Copy the records below exactly, starting at the line that contains "Reconstruct this image" and ending at the line that contains "return (f(r), f(g), f(b), 1.0)"; leave out any pictures.

(Stored data entries)
-- BEGIN --
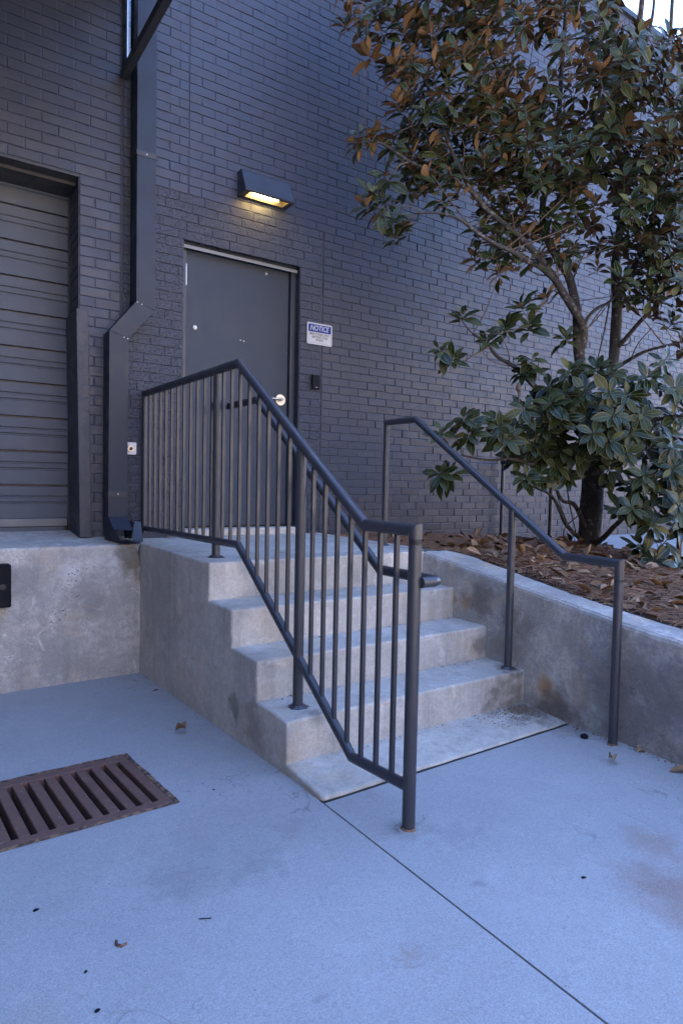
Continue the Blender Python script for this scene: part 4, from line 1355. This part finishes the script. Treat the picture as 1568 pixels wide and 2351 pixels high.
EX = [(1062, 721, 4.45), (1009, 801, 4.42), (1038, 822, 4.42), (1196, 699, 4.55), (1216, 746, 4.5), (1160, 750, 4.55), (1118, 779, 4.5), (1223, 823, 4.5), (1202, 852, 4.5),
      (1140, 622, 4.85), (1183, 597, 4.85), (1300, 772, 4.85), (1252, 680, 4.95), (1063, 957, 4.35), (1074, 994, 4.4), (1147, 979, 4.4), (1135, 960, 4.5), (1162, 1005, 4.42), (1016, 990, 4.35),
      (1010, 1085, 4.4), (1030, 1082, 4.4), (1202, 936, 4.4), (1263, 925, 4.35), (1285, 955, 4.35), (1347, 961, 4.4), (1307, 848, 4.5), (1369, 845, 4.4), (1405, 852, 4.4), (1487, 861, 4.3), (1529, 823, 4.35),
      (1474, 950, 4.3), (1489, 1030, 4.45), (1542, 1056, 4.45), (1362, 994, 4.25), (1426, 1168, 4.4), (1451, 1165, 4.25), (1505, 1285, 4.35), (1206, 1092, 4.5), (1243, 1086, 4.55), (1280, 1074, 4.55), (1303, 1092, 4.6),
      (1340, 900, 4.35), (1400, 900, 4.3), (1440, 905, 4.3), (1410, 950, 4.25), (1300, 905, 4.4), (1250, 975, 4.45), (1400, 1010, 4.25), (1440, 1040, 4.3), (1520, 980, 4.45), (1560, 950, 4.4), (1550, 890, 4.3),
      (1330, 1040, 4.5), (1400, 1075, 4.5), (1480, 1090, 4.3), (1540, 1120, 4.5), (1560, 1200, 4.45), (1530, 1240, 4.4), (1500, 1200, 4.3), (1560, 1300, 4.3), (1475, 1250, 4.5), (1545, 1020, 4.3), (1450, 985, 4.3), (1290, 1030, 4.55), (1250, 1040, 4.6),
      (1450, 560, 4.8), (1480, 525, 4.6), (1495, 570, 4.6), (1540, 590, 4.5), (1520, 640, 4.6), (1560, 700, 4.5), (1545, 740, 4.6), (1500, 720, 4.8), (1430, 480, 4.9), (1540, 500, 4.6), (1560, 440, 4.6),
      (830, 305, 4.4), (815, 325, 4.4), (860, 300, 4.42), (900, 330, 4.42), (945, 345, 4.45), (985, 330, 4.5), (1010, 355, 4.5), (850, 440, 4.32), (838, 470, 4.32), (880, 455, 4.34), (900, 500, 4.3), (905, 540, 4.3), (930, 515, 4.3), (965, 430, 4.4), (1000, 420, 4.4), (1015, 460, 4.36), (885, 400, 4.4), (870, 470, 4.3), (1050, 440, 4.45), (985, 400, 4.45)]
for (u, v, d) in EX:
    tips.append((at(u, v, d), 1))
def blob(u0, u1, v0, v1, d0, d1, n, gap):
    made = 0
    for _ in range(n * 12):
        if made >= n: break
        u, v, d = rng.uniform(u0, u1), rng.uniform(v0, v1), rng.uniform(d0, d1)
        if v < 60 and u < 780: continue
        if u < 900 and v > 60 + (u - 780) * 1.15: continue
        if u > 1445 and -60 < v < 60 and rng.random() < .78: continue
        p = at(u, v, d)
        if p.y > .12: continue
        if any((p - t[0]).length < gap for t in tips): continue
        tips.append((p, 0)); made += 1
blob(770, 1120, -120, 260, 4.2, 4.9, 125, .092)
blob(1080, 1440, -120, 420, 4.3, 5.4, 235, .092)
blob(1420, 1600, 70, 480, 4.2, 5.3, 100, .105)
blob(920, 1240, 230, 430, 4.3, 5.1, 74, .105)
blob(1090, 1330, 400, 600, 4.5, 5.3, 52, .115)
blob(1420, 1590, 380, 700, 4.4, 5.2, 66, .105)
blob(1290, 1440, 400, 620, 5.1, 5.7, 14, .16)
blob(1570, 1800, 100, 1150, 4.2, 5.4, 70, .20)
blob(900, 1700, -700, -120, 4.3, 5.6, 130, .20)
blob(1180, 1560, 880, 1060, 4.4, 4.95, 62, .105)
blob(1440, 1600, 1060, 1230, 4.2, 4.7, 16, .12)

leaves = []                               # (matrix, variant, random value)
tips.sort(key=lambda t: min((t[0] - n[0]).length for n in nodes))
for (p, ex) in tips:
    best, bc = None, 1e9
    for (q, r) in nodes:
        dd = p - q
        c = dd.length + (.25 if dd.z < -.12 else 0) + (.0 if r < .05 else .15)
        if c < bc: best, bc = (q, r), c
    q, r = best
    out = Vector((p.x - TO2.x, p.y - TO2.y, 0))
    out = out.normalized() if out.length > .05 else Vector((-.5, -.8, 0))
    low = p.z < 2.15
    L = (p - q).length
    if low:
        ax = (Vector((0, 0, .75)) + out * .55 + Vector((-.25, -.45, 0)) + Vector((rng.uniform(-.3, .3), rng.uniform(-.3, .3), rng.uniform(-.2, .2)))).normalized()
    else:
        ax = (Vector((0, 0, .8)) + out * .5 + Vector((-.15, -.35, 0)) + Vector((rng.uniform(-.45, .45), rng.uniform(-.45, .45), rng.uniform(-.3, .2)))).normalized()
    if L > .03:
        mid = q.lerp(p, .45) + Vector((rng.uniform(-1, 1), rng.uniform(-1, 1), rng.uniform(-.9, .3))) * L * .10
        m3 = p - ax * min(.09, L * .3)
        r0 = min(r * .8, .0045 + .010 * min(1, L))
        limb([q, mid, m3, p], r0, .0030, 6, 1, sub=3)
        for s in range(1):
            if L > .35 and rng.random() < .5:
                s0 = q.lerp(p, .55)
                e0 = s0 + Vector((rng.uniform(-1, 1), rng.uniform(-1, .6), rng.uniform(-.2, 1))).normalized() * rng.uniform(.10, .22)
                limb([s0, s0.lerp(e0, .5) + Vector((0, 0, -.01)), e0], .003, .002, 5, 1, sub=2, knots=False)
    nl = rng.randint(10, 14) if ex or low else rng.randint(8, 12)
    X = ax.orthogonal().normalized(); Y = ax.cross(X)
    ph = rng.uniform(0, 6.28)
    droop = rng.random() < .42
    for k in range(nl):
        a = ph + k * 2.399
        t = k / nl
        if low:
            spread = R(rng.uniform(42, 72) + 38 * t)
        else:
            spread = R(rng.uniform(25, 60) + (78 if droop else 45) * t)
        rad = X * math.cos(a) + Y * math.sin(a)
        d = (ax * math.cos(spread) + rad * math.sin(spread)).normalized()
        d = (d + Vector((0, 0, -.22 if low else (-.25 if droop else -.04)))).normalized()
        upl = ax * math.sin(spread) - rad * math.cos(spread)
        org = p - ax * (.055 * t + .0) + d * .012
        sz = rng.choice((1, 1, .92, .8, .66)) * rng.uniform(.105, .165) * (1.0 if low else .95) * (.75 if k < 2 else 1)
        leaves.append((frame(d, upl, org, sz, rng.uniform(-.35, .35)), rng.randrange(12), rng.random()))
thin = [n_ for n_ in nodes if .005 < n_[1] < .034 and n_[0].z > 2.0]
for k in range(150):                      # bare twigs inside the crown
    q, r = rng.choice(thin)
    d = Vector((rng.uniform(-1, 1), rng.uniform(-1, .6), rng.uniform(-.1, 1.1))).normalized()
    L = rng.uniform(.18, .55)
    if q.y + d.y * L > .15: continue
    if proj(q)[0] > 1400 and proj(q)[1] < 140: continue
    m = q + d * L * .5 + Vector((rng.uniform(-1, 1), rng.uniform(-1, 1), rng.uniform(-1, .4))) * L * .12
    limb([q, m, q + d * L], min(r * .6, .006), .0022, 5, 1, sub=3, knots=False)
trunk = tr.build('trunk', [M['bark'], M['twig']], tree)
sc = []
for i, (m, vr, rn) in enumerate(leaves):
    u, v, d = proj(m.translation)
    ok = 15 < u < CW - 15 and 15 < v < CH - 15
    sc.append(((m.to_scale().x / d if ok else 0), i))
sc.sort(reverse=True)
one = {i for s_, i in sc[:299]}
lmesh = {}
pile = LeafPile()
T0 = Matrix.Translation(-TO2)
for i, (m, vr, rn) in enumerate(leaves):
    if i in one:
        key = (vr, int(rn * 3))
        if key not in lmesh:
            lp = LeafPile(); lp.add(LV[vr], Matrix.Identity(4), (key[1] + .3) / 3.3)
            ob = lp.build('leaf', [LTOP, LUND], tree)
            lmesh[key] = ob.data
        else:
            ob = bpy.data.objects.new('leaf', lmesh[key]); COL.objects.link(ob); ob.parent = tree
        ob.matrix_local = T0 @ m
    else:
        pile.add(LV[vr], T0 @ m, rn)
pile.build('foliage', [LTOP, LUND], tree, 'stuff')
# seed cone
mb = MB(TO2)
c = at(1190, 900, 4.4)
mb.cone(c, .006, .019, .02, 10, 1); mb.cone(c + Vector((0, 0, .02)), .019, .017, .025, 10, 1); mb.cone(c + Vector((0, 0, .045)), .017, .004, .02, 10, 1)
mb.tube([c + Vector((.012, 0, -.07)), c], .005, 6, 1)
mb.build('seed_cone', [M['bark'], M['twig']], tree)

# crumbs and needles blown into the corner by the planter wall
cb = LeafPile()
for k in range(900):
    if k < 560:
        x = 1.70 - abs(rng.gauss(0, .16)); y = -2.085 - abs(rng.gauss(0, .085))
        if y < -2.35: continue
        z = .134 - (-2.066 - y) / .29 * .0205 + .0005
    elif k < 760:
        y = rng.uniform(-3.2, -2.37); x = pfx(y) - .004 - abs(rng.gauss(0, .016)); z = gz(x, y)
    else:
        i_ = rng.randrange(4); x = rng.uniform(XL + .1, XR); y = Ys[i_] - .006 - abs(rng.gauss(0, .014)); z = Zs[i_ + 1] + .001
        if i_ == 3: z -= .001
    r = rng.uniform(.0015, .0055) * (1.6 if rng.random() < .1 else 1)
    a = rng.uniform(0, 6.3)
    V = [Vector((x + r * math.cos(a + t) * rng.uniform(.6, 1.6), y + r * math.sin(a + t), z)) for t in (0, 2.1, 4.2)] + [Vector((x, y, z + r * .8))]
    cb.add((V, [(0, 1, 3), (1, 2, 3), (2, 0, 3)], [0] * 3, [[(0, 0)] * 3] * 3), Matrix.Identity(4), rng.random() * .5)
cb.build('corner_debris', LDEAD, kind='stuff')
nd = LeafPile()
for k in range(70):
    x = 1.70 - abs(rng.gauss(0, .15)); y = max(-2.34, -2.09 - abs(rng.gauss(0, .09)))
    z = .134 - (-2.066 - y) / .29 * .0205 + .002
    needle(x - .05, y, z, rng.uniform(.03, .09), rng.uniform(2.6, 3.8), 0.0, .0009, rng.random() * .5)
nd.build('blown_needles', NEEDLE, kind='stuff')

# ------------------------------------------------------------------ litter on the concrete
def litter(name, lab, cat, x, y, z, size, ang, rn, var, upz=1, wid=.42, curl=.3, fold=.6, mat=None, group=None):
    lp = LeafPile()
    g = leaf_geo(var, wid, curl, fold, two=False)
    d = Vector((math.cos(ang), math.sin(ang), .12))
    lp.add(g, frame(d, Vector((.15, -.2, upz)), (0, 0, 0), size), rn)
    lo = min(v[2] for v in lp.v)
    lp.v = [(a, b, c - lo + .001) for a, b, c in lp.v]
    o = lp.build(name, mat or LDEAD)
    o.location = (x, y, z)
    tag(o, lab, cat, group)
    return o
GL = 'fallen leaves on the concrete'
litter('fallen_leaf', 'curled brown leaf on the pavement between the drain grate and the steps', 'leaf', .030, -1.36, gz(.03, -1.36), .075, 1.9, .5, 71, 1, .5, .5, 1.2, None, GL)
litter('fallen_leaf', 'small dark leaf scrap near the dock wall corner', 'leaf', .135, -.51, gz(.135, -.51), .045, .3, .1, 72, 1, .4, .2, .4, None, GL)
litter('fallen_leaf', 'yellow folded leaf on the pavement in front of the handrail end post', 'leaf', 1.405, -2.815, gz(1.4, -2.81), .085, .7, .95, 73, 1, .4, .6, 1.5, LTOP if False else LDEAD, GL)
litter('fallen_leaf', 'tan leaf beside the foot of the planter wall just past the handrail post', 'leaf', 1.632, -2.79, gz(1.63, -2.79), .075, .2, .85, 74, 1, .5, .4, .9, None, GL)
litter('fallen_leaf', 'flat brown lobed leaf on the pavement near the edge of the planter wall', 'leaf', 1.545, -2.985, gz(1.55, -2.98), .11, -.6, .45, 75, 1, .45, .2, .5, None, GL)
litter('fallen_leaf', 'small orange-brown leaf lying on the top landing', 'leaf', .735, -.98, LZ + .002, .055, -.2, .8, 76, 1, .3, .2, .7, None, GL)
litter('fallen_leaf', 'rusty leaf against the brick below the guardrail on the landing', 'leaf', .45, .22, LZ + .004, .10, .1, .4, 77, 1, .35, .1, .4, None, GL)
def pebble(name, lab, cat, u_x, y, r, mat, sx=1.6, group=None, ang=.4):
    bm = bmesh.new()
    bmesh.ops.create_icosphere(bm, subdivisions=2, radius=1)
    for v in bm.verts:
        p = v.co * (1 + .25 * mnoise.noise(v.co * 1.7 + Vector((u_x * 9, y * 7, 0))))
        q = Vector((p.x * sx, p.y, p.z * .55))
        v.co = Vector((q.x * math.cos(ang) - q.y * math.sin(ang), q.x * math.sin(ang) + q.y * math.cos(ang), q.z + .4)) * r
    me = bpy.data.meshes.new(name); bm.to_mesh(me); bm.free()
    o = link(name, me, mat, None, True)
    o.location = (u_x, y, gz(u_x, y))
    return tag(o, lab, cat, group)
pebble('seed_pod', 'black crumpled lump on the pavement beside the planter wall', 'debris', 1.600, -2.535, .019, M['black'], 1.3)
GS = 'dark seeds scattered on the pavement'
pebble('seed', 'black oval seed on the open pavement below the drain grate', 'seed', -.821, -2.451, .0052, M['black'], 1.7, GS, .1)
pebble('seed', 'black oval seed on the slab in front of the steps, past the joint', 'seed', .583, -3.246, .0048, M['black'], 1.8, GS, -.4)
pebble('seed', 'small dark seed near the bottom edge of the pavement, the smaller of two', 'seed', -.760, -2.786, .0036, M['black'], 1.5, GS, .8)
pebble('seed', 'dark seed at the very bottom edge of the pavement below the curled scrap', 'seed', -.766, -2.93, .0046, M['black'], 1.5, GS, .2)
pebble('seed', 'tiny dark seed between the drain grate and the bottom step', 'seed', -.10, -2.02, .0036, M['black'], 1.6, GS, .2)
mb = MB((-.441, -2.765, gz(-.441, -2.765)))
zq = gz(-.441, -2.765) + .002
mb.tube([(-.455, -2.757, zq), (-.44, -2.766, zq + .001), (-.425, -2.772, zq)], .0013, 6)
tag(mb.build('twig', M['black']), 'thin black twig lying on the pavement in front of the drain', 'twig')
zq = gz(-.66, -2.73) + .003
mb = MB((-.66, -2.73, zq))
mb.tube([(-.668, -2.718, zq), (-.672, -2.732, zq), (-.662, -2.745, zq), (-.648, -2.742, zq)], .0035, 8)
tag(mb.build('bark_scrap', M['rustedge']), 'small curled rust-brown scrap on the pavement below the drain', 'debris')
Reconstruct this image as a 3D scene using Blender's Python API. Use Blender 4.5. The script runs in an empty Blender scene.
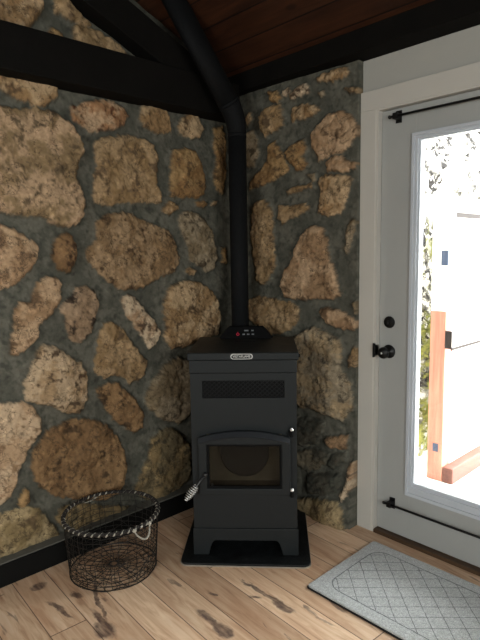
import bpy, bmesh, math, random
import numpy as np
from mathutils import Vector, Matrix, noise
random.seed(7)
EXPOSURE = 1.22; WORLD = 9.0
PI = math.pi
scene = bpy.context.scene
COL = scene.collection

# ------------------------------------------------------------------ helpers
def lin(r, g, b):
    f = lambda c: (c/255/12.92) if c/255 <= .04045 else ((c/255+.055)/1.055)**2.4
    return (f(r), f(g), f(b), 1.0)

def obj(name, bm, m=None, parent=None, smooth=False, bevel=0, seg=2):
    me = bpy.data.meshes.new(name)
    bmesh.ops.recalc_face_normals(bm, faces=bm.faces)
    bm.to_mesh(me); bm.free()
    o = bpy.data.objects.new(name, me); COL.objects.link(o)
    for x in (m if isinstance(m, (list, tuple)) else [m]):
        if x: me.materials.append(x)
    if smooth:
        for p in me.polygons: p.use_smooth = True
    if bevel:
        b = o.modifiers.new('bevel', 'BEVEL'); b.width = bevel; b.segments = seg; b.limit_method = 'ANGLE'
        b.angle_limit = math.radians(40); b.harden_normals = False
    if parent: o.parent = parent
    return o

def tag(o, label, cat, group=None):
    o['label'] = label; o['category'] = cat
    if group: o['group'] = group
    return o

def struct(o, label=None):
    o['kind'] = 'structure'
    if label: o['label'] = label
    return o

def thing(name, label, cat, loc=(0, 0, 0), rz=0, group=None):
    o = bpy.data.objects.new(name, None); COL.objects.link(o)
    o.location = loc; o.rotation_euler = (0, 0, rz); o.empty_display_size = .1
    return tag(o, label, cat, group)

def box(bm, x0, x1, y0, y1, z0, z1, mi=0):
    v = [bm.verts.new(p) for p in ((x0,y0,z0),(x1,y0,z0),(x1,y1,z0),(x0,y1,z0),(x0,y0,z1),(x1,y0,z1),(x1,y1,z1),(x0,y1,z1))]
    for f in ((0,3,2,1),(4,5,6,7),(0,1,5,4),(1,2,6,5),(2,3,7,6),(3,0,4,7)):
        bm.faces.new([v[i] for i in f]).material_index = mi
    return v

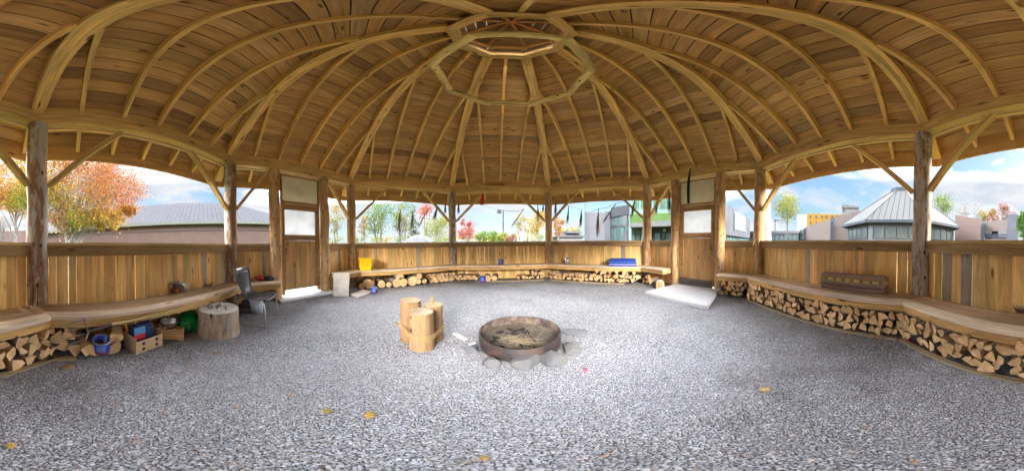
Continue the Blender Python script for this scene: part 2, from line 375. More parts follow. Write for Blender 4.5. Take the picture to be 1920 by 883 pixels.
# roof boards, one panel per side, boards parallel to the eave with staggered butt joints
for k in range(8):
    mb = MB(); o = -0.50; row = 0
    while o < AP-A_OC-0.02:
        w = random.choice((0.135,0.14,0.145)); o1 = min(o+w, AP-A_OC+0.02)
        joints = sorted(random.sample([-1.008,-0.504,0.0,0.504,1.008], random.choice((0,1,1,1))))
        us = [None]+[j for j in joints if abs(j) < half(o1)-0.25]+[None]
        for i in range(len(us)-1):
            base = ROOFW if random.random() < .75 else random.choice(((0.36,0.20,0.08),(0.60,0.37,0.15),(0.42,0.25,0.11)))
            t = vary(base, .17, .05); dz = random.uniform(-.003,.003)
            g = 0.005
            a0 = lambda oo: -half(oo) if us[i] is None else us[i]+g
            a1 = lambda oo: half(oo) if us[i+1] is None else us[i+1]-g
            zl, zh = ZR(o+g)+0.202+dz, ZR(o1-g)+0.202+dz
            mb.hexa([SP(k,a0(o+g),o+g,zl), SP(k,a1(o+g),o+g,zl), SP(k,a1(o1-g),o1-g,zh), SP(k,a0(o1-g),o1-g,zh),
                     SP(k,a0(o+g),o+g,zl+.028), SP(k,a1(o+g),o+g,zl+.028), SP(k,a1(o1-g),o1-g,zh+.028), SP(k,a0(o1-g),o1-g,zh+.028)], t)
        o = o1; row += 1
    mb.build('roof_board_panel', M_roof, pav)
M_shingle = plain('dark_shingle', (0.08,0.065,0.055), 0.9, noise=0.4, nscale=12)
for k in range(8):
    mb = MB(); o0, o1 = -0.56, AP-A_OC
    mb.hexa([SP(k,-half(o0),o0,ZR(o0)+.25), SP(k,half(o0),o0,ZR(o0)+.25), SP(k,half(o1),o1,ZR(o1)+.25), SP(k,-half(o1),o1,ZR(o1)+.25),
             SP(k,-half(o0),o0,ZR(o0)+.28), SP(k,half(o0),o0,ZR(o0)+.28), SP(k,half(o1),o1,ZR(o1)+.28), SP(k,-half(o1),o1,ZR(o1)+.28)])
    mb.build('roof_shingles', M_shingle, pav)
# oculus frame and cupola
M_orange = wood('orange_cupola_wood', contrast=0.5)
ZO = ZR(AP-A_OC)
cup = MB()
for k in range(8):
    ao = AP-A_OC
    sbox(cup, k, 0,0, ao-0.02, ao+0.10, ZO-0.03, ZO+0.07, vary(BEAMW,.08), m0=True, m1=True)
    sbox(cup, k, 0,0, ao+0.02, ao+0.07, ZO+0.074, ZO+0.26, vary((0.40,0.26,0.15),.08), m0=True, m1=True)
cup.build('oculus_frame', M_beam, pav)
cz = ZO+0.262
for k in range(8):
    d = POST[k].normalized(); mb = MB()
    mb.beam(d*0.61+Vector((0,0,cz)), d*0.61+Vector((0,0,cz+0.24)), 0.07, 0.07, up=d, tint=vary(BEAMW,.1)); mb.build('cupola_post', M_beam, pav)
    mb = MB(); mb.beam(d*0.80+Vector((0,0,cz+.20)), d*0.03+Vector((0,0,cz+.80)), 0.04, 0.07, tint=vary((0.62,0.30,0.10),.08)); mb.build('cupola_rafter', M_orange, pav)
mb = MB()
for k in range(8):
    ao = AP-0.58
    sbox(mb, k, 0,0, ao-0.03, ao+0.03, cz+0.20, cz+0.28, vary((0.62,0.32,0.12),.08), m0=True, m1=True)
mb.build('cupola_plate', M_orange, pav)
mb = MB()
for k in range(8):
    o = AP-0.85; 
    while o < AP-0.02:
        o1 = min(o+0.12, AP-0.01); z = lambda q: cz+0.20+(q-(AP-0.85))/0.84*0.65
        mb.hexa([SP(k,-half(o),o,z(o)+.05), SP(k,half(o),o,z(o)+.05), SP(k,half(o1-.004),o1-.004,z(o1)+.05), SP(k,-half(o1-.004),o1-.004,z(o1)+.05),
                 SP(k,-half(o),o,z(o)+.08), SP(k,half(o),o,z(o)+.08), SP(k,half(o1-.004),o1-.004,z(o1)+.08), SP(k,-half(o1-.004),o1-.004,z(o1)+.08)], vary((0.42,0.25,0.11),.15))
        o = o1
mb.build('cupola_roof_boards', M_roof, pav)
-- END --
▶ [Written response]:
Reconstruct this image as a 3D scene using Blender's Python API. Use Blender 4.5. The script runs in an empty Blender scene.
import bpy, bmesh, math, random
import numpy as np
from mathutils import Vector, Matrix, noise
random.seed(7)
EXPOSURE = 1.22; WORLD = 9.0
PI = math.pi
scene = bpy.context.scene
COL = scene.collection

# ------------------------------------------------------------------ helpers
def lin(r, g, b):
    f = lambda c: (c/255/12.92) if c/255 <= .04045 else ((c/255+.055)/1.055)**2.4
    return (f(r), f(g), f(b), 1.0)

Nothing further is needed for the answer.